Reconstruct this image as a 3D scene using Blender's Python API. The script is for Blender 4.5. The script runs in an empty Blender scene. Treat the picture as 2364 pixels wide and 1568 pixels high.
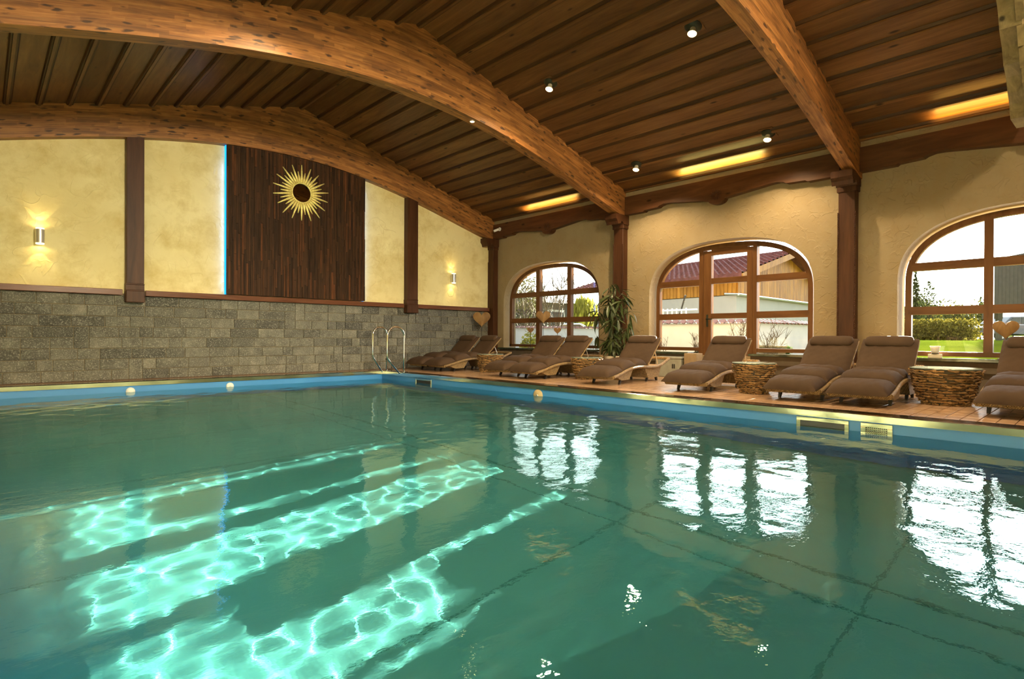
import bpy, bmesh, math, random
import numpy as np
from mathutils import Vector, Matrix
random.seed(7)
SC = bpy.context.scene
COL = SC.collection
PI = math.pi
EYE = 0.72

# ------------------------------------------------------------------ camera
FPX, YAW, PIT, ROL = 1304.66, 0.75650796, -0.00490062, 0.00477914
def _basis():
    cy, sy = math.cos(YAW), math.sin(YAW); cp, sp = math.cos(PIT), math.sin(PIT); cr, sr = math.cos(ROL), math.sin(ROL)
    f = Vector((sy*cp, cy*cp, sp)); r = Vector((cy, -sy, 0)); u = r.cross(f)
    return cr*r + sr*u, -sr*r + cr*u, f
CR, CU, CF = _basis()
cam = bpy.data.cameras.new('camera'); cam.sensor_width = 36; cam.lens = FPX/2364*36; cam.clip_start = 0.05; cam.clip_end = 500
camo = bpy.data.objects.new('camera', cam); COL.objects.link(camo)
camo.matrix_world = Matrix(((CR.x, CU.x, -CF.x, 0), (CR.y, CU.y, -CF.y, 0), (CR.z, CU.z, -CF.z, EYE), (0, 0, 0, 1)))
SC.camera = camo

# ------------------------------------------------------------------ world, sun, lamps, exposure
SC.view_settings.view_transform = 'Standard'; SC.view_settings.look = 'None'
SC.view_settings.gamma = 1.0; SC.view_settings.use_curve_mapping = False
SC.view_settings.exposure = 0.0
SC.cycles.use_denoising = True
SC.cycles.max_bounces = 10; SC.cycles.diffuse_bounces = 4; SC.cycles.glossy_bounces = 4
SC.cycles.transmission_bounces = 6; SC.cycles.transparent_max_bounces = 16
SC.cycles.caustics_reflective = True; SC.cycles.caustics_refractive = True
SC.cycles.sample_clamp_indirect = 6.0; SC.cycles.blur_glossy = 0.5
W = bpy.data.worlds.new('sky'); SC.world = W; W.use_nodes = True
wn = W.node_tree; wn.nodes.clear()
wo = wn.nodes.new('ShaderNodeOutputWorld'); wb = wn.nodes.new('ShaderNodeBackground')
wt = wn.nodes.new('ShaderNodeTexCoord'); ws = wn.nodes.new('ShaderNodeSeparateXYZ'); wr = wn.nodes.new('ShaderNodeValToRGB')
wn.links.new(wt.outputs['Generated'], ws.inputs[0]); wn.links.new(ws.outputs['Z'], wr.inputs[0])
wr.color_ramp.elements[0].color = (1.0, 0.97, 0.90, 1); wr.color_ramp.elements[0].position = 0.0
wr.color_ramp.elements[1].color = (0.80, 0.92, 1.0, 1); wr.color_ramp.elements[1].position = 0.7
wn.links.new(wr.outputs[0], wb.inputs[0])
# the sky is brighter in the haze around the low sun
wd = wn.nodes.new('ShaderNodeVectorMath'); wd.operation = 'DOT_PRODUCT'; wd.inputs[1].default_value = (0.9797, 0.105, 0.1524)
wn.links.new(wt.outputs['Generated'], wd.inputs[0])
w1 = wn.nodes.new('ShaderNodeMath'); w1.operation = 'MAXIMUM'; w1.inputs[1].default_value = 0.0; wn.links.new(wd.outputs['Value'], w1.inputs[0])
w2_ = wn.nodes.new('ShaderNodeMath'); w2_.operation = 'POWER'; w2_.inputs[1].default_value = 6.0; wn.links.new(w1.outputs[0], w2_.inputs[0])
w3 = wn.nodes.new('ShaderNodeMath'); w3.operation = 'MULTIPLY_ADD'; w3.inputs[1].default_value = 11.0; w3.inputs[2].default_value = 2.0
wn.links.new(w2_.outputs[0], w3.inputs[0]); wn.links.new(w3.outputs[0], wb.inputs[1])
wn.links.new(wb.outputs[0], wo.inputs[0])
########
The exercise => Calculate how many lines of the material include the string "scene", and state that number by itself.

Response => 2